Possible erosion of Ynyslas beach-face due to extreme storms

 

Time estimated: 6 to 12 months

Participant: Nguyen Quang Chien, Dept. Physics and another team member

In Programme: Joy-Welch Charitable Fund

 

Motivation

Various stretches of the Welsh coastal dunes have been exposed to vulnerability[1], yet estimation of risks are mostly qualitative with more emphasis on description[2] rather than prediction. Dynamic modelling of how such dune faces would reshape during extreme events such as storms accompanied by high tides would aid in risk evaluation. Dune geomorphology is a crucial physical boundary for the growth of plants within the dune ecosystem. As a proof of concept, the erosion of the Ynylas dune (Ceredigion, GB) would be simulated for local extreme events such as the January 2014 storm.

 

Method

A cascading analysis will be used. Firstly, oceanographic conditions associated with the storm event should be determined. This task is done through hydrodynamic modelling with commonly used open-source software such as Delft3D, Swan and XBeach. This condition should ideally be compared to field measurement data, but we referred to relevant published works due to the lack of equipment and personnel[3].

 

Secondly, the output of such simulation model is analysed to highlight major driving forces to the change of this beach: waves, storm surge and wind. In addition, the background evolution of beach morphology due to the tidal process is considered[4]. 

 

Next, the detailed flow field and erosion hot spots on a specific coastal transect will be identified. The simulation of turbulence and potentially sediment stirring processes can be performed with the aid of the Flow3D software.
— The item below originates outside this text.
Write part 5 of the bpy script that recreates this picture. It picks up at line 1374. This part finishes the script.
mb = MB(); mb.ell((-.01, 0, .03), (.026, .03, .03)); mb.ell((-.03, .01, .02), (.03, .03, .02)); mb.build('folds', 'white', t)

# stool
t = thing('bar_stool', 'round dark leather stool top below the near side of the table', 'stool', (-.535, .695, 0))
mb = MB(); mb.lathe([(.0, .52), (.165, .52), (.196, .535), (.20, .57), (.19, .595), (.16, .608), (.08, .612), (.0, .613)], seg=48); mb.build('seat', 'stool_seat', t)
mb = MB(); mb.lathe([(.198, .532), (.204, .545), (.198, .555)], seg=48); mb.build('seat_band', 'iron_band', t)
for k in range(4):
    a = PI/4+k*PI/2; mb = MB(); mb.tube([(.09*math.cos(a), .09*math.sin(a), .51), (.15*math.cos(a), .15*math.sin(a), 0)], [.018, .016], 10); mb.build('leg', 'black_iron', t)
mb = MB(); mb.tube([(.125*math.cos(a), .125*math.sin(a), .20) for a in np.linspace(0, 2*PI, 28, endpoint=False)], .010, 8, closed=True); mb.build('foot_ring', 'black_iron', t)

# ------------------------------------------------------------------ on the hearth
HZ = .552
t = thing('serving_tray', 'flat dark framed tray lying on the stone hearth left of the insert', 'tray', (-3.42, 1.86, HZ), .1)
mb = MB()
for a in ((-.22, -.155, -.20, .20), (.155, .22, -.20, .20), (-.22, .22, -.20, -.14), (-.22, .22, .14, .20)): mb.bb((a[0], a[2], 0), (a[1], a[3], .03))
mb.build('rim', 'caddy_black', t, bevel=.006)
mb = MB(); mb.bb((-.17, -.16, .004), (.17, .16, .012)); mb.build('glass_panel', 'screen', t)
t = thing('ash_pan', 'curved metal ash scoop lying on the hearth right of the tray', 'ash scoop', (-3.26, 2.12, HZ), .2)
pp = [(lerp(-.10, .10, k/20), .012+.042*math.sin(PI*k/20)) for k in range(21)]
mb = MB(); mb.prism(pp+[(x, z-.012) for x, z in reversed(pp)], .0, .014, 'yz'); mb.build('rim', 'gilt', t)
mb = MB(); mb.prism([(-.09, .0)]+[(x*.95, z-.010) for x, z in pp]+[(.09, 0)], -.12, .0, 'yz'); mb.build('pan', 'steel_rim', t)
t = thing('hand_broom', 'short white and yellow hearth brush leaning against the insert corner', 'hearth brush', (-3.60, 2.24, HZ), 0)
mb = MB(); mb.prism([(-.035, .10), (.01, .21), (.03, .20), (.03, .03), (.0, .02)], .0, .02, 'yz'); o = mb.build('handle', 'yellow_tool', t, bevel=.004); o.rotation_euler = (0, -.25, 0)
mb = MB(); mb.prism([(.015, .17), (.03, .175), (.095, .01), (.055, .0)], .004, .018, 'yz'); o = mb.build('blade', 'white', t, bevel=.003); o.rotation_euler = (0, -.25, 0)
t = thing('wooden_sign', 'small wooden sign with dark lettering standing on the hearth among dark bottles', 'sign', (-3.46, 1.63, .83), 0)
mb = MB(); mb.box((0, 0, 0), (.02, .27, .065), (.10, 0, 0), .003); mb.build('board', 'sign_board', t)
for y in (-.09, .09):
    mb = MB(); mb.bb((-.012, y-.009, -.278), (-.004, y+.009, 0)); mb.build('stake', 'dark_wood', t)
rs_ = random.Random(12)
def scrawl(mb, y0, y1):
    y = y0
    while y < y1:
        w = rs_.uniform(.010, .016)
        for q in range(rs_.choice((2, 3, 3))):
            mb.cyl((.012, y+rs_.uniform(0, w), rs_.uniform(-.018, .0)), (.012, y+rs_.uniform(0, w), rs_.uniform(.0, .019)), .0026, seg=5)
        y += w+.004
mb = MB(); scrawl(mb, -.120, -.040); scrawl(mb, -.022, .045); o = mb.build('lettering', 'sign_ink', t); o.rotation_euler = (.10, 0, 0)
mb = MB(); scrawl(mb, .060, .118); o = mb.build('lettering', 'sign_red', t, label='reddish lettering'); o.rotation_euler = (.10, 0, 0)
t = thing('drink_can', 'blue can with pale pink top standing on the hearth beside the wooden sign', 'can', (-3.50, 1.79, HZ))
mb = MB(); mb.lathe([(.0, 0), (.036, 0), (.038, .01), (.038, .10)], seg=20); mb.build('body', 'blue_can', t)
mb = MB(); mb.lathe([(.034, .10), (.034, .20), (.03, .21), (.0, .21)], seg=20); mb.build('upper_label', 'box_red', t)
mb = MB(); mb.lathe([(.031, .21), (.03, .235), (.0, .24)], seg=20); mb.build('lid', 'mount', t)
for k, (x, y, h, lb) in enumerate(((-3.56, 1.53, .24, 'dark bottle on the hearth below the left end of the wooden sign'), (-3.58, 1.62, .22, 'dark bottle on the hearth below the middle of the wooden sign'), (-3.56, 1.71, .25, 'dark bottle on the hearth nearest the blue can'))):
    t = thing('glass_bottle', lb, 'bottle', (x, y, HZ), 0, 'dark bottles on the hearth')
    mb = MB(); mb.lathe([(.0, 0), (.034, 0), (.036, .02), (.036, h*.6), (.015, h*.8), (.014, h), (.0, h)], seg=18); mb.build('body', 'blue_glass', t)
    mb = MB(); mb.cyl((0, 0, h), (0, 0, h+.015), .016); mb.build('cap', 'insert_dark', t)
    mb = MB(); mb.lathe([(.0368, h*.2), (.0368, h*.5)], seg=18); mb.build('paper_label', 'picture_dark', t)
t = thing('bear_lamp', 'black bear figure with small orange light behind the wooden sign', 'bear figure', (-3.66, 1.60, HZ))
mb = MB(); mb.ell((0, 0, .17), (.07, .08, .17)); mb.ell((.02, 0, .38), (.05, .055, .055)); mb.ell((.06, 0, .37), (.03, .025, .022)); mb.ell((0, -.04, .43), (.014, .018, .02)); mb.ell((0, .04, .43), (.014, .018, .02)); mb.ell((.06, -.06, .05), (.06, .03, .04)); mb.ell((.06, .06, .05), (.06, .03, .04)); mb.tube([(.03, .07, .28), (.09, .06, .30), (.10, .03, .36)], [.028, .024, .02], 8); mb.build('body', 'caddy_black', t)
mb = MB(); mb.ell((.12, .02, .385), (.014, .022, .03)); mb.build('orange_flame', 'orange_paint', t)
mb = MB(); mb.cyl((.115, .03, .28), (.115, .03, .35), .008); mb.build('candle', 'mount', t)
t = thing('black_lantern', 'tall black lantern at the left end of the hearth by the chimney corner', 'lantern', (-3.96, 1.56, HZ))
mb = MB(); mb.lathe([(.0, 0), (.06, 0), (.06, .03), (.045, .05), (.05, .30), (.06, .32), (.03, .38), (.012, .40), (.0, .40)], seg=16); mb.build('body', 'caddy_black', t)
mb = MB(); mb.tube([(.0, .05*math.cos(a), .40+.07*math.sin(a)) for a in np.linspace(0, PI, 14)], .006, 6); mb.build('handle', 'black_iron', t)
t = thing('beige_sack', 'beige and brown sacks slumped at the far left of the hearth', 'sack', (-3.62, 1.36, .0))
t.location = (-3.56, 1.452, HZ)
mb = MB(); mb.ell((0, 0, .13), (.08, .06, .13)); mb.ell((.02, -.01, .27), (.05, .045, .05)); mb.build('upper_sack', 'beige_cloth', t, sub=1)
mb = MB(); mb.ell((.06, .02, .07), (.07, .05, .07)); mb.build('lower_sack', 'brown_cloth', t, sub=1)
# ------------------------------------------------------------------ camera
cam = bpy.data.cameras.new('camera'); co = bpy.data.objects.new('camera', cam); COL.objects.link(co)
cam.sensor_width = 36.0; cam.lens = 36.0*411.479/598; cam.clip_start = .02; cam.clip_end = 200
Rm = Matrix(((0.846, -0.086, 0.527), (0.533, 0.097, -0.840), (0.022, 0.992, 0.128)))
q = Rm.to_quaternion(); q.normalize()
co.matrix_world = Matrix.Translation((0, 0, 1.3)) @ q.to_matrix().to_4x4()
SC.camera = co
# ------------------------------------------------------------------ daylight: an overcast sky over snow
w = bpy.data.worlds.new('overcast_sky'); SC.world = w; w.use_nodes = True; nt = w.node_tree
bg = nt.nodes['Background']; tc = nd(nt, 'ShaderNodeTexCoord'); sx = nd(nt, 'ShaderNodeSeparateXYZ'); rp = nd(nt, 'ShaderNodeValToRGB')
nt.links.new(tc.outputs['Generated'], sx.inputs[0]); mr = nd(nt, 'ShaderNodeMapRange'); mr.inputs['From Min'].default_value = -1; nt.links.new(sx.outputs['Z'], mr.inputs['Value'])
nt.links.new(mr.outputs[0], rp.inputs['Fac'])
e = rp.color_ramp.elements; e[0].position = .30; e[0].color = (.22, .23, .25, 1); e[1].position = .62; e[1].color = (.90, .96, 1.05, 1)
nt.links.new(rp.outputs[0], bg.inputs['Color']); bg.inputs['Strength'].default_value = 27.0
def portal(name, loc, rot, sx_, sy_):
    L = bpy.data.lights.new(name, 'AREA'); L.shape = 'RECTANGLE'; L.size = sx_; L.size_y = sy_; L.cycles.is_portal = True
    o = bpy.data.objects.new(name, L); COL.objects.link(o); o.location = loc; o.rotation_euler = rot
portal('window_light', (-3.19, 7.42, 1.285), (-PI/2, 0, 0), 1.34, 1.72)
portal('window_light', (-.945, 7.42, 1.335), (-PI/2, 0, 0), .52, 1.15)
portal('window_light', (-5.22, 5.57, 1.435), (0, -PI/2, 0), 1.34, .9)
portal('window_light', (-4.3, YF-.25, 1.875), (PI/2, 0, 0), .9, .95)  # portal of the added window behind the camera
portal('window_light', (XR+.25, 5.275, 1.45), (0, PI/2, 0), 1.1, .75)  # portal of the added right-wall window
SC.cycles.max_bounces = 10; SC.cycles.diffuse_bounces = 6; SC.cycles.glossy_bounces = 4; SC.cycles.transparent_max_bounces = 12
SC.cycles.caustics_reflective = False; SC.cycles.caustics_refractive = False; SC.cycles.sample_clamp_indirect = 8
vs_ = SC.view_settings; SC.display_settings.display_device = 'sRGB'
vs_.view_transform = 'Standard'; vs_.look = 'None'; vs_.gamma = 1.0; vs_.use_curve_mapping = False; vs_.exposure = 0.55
Computation in a multi-core system will be conducted if possible with support from Supercomputing Wales at Aberystwyth.

Intended Results

The research work will provide the following outputs:

·         Time-varying fields of tide, wave and wind over the Ynyslas coastal region during the storm events;

·         Series of map representing the change of dune and beach face over time;

·         Turbulent flow field, shear stresses and potential sand grain movement in selected coastal transects (‘erosion hot-spots’);

·         Collection of input and parameters for hydrodynamics solvers; offering reproducible research and readily applied to other cases.

These findings will be released to the public in 2022, including an open access paper and an online software repository.